Connolly has been married to David, a navy supply officer, for 10 years. They have children aged eight and seven, and Connolly, who left the service when her second child was 18 months old, now works as a navy reservist. She and her husband have moved five times since they were married and she can't imagine not having that life. Most of their friends are in the forces. Her two younger sisters are also in the navy.

Chris Bushell, 54, has felt the satisfaction of having his children follow in his footsteps. Bushell joined the police force in the 1970s and worked his way up to chief inspector. When he was injured in a bicycle accident in 1995 he pushed on for a few years, then had to leave. He is now the course co-ordinator for the advanced diploma of policing practice run by Charles Sturt University for police recruits at Goulburn Police Academy.

To his great surprise and delight, both his children, Gavin and Stacey, have joined the force. They saw him missing family events, birthdays and school visits because of shift work and both tried other careers before joining the NSW Police.

Now Gavin is stationed at Redfern and Stacey, after spending four years on general duties at Penrith, has joined the fraud squad. "They are good kids and I am really proud of them," says their father.

Someone who was determined not to do what his father did is David Edghill, 34. The son of a doctor, Edghill says he could not believe the tall poppy syndrome he encountered as he grew up.

He was always known as "the doctor's son", which confused him. "My best friend was the son of a banana grower, but he was never called the 'banana grower's son'. You were expected to behave in a certain way and be loaded."

He says he was often asked if he was going to be a doctor, but watching how it affected family life - plus his total lack of interest in science - was enough to put him off and he has followed a career in the arts, working at the National Portrait Gallery in Canberra.
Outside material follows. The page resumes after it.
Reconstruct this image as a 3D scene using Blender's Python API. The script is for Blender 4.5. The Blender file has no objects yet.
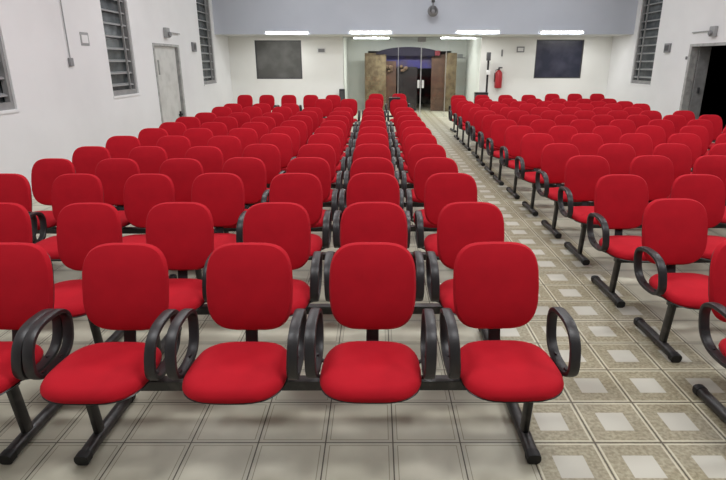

As a youngster, Christmas and New Year celebrations were frequently marred by his dad being called out to emergencies, often horrific road accidents on the Pacific Highway that ran through the district where they lived.

Edghill says he is still surprised by the comments and attitudes of others when he was growing up. Even his teachers asked probing questions. "There was the perception you were living a different sort of life."